Now in its sixth edition, the yearly GPCA report provides a comprehensive overview of the major developments of the GCC petrochemicals industry in each of the six Gulf countries.

The report revealed that the GCC’s petrochemicals production capacity rose to 127.8 million tonnes in 2012, up from 121.1 million tonnes in 2011. In 2012, global petrochemical production grew 2.6 per cent, lower than the 3.8 per cent growth rate in 2011. With 6.1 million tonnes, petrochemicals production in the UAE currently accounts for 4.8 per cent of the total regional capacity.

However, with a capacity of 86.4 million tonnes, Saudi Arabia accounts for over half the GCC’s total petrochemicals capacity. An estimated six million tonnes of capacity came on stream in 2012, cementing the kingdom’s position as the region’s leading petrochemicals producer.

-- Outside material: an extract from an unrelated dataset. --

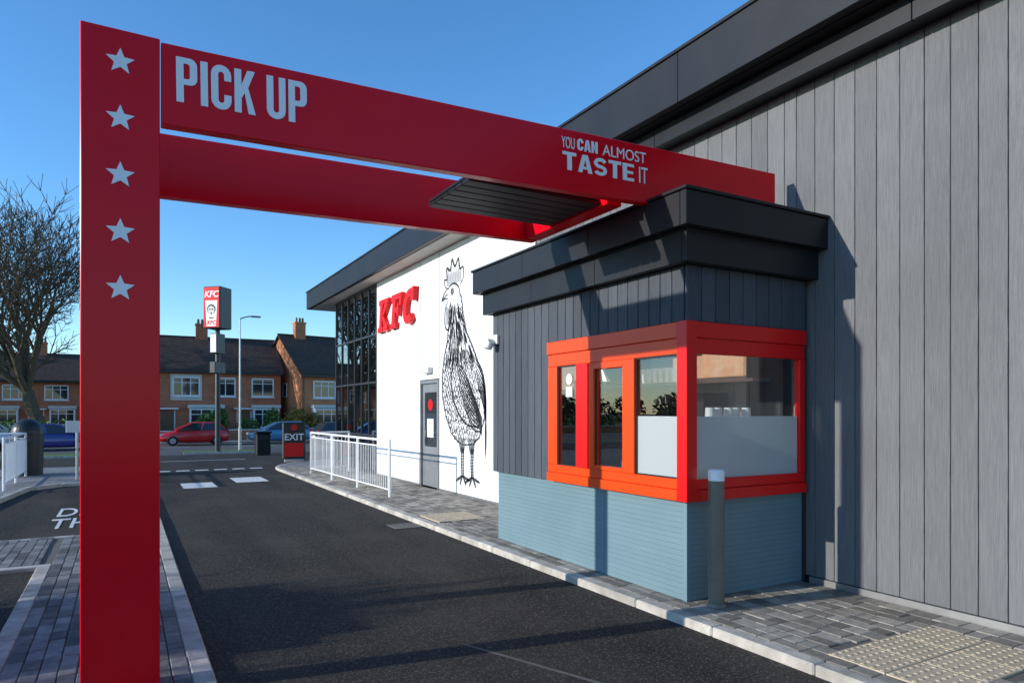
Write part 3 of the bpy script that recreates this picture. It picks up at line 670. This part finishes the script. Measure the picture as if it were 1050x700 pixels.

“As a host of major projects come online, along with a collection of significant new agreements, the GCC petrochemicals industry has demonstrated its potential as a market leader over the last year,” said Dr Abdulwahab Al Sadoun, secretary-general of the GPCA. “The GPCA is pleased to witness this market growth and recognise the contribution of every industry player across the region. We are optimistic about the future. Industry growth will transform the petrochemicals sector, into one that is focused on technology, sustainability and enduring partnerships.”

In 2012, the UAE continued its strategic expansion by awarding contracts for several key downstream projects in Abu Dhabi. Takreer, the Abu Dhabi oil refining company, was awarded a contract to build a carbon black and delayed coker plant in Ruwais. When completed in 2015, the plant will have an annual production capacity of 40,000 tonnes of carbon black, 430,000 tonnes of anode-grade coke and 520,000 tonnes of propylene.

Also in the pipeline is Abu Dhabi’s Tacaamol complex, which is being developed under the supervision of ChemaWEyaat. The project will convert over three million tonnes of naphtha a year to produce paraxylene, mixed xylenes and benzene.